Sister wives in Sydney

May 12, 2010 at 9:59 pm

If you’ve ever met artist Angela Ellsworth and her wife Tania Katan, you will not be at all surprised to learn that they have taken Sydney not by storm but by equal parts talent and charm.

The first performance of the media preview day, on the first floor of the Museum of Contemporary Art, was Ellsworth’s “Meanwhile, back at the ranch.” As cameras whirred and clicked, eight sister-wives in their modest prairie-pastel dresses and bouffant-with-long-braid-attached hairdos danced a serious Electric Slide that was almost sinister in its precision and lack of emotion — and eerily without music, as if the women were repeating steps the origins of which they no longer remembered.

I’m not sure what general knowledge of shows like “Big Love” is here in Australia, or of Mormonism in general, but with or without the background, the crowds were mesmerized by the spectacle itself. (I did hear a report of one well-heeled woman who was simply annoyed that she couldn’t get through the crush of people and on to the next gallery, but there will always be at least one of those types at an international arts festival. They tend to miss entirely what David Elliott referred to in his opening comments as “the symphonic effect” of  all the various pieces and venues taken in concert, and one wonders why they’re here at all.)

Ellsworth’s magnificent “Seer Bonnets: A Continuing Offense” occupy an entire gallery on the first floor of the MCA, where their sheer numbers (there are perhaps a dozen; I didn’t count exactly but I’m willing to bet that Ellsworth knows all too well, as each one required endless hours of construction) and their distance from origin unleash a power that was only hinted at when a few of them first appeared on display  at Scottsdale’s Lisa Sette Gallery.

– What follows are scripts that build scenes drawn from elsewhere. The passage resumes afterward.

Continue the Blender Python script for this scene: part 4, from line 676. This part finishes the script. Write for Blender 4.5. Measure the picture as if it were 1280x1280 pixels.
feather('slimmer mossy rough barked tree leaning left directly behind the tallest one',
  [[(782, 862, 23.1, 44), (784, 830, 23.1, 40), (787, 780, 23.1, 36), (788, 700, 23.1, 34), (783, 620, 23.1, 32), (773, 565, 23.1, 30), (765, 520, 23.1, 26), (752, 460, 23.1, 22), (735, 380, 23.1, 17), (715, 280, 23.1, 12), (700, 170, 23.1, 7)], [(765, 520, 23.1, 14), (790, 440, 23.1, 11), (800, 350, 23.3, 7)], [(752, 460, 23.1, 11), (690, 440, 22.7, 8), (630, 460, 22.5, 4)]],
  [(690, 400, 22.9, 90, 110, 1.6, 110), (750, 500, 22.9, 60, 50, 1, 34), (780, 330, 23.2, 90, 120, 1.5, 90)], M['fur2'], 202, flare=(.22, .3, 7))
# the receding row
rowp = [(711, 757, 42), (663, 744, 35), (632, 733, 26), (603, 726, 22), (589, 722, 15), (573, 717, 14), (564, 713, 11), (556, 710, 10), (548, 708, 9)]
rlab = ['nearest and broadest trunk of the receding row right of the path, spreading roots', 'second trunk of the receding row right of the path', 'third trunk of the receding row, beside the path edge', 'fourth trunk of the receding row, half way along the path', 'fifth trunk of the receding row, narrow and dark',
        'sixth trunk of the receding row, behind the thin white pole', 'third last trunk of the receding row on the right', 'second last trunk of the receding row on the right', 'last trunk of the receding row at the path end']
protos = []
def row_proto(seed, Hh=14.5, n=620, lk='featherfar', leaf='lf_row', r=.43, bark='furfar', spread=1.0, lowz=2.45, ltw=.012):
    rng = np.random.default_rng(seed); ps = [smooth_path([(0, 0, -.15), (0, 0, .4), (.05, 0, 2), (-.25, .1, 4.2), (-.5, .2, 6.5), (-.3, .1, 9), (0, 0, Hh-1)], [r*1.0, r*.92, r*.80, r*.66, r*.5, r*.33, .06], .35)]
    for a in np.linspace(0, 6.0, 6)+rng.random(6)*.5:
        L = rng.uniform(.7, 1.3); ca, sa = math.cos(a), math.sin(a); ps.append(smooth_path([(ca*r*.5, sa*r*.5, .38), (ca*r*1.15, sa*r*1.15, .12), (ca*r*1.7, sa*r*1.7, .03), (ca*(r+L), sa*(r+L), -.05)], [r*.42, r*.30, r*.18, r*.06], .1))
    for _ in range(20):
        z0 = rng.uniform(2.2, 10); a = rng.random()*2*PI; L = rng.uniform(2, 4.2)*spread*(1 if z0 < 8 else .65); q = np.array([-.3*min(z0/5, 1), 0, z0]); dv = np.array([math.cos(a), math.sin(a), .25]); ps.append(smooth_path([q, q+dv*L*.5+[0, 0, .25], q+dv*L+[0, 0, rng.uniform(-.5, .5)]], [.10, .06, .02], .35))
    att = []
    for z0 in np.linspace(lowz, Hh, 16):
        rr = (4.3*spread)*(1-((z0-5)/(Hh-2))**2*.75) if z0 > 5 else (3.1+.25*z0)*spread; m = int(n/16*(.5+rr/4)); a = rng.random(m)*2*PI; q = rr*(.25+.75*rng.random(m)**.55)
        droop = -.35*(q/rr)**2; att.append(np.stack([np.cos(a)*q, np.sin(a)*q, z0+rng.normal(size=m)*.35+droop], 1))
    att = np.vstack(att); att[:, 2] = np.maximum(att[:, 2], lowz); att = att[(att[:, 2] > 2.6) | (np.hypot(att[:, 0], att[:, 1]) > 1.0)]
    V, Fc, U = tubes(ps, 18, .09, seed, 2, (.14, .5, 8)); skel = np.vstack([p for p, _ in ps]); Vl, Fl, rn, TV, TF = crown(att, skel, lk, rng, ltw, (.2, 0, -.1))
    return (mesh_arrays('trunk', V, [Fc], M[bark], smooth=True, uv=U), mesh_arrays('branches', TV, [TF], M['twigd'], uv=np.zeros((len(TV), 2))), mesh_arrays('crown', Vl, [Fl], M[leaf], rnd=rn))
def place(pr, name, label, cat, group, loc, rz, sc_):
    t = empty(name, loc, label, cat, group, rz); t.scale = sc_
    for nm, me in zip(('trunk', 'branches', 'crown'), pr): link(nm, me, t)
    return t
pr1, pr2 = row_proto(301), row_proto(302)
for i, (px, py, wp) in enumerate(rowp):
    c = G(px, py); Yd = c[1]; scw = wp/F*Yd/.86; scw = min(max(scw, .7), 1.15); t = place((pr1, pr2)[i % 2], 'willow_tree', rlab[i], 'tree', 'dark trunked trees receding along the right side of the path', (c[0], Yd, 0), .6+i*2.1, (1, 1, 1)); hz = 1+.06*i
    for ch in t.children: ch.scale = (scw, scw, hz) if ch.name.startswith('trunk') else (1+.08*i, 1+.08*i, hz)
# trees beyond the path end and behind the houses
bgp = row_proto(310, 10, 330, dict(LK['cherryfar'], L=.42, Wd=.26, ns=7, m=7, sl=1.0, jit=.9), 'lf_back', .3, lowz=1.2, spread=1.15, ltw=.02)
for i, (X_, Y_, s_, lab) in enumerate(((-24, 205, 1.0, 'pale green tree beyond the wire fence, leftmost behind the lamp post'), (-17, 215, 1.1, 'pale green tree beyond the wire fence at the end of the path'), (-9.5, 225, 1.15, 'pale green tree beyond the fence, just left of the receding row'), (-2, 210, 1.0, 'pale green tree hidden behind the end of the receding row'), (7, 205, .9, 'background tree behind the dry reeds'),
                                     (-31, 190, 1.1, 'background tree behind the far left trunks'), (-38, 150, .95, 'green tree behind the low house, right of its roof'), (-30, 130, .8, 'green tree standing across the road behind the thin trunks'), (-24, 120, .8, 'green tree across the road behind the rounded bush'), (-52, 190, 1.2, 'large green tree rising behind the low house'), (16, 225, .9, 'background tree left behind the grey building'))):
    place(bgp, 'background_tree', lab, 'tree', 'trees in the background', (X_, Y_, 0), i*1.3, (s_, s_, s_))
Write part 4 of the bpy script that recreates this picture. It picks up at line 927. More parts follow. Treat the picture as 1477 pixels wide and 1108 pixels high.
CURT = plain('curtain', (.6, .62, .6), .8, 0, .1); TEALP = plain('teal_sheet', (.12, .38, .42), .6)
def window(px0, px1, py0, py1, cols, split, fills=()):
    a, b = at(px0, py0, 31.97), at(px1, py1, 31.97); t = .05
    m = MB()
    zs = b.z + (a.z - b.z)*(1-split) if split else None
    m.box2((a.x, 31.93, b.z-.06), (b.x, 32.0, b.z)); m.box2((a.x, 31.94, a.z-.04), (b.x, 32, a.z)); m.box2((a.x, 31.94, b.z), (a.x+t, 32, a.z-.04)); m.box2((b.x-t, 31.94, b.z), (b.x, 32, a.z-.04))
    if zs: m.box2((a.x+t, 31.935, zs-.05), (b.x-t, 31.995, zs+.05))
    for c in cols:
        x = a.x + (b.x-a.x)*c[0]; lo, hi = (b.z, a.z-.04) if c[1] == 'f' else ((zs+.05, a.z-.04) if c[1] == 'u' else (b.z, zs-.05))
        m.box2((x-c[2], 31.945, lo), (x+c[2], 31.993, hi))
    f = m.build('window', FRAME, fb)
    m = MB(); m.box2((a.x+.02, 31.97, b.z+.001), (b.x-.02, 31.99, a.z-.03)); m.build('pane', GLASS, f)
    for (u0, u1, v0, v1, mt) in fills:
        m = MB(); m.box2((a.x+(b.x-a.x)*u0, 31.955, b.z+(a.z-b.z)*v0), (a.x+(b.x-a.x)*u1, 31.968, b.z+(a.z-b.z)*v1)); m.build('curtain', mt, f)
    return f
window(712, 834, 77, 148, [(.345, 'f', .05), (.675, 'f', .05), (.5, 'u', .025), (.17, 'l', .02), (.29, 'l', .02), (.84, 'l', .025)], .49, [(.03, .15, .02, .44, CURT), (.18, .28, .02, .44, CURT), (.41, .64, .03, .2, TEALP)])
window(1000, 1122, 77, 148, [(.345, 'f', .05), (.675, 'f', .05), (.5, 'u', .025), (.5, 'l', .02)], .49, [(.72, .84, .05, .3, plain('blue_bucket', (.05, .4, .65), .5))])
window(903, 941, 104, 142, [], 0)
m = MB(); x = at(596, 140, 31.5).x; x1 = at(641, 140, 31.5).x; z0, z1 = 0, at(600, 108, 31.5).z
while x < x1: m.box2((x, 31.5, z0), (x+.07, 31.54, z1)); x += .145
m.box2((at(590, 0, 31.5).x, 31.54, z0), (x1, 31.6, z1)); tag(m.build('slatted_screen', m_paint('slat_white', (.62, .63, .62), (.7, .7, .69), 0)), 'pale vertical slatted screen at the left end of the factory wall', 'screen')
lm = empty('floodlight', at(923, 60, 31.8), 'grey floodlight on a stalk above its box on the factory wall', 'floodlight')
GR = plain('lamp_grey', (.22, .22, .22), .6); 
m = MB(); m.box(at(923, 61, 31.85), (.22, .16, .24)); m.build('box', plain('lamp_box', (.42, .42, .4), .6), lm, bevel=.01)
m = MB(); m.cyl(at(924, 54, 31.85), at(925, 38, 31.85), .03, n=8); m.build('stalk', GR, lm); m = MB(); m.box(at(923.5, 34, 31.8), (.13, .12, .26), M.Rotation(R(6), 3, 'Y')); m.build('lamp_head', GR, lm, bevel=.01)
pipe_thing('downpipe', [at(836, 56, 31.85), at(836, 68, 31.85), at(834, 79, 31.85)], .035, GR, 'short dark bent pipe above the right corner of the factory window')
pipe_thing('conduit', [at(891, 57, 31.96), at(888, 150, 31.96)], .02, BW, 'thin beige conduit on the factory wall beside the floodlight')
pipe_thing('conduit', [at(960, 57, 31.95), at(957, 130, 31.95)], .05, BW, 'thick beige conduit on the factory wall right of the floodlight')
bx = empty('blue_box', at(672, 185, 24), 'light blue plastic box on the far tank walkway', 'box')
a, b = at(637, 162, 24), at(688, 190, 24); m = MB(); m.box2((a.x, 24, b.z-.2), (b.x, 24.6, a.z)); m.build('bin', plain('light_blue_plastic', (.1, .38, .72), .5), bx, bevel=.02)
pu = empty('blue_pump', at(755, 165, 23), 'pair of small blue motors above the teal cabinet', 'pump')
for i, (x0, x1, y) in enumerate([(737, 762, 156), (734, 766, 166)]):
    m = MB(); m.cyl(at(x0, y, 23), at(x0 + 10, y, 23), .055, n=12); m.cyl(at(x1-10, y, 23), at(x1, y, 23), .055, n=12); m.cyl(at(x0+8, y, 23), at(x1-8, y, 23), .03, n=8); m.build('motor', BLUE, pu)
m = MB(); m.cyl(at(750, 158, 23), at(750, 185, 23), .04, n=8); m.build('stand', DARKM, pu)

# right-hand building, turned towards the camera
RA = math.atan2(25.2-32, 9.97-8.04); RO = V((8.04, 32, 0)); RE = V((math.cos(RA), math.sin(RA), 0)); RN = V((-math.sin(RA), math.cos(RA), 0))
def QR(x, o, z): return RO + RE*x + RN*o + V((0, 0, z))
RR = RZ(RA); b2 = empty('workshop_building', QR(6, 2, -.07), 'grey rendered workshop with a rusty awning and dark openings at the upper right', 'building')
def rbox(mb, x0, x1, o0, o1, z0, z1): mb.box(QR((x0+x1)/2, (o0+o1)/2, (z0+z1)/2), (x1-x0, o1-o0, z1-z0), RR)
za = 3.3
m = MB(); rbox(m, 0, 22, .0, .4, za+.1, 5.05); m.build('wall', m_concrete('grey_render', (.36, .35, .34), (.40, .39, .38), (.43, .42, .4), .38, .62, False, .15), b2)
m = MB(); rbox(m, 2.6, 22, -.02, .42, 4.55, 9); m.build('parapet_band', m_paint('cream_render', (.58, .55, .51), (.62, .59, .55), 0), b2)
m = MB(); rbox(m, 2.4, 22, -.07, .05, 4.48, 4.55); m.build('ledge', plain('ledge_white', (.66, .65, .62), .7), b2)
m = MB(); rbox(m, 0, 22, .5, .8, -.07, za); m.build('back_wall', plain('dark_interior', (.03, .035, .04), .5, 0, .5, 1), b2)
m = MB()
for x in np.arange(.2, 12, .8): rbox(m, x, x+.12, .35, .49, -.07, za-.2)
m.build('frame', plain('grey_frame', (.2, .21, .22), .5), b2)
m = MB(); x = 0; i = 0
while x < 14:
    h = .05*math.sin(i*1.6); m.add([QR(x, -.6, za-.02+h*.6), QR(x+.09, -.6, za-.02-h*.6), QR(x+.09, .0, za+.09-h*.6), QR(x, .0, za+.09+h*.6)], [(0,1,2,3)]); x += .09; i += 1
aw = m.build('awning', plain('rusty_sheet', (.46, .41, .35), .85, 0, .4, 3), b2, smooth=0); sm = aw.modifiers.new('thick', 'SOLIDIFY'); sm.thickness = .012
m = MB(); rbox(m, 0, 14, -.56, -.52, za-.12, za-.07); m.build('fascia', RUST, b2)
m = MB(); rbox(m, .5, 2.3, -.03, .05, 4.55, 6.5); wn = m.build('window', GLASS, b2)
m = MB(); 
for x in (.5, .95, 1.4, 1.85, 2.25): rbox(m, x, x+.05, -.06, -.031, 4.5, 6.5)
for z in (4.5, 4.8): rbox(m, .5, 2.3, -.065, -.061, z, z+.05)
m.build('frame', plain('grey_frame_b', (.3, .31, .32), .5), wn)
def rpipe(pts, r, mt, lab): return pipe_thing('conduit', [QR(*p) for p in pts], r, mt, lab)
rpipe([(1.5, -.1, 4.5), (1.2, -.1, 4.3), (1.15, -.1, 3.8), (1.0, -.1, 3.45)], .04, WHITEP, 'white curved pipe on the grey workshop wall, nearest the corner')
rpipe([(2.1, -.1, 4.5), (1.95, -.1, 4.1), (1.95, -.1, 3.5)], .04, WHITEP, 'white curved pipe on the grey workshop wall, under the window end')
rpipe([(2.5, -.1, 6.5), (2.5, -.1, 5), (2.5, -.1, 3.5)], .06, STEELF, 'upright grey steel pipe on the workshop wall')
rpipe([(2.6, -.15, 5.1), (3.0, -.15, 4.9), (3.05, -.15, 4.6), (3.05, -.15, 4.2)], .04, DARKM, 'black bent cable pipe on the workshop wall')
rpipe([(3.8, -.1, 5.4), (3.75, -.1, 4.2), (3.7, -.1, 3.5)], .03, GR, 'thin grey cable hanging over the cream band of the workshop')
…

I vividly recall the first time I saw Ellsworth’s work, in a long-gone downtown Phoenix art space, and in particular I remember her pearl-tipped corsage pin masses, random elegant growths that were at once organic and artificial, and altogether seductive. It’s profoundly satisfying to stand in a gallery on the other side of the world and watch as Ellsworth talks to the Australian media about the current incarnation of those corsage-pin masses. To come back to David Elliott’s musical metaphor, Ellsworth has taken a shiny, haunting little melody and worked it into a cycle of songs with sophistication, depth, and staying power.

After the performance of “Meanwhile, back at the ranch,” we kept running into sister wives out of costume but with their bouffant hair intact, as they were scheduled to perform again in the evening and that part of the “do” was too difficult to re-do. They are mostly graduate students, some imported from Arizona, some culled from the local art schools; seeing them out and about and drinking in the Biennale provided a refreshing companion impression to the rigid, almost sleep-walk nature of their morning “Slide.”

Some sister wives out of context:

Sister wife Eleanor (yes, art fans, that is Enrique Chagoya in the background, with his wife, artist Kara Maria.)

A sister wife takes in Australian artist Rodney Glick’s work.

Sister wife Brooke at the snack bar on Cockatoo Island.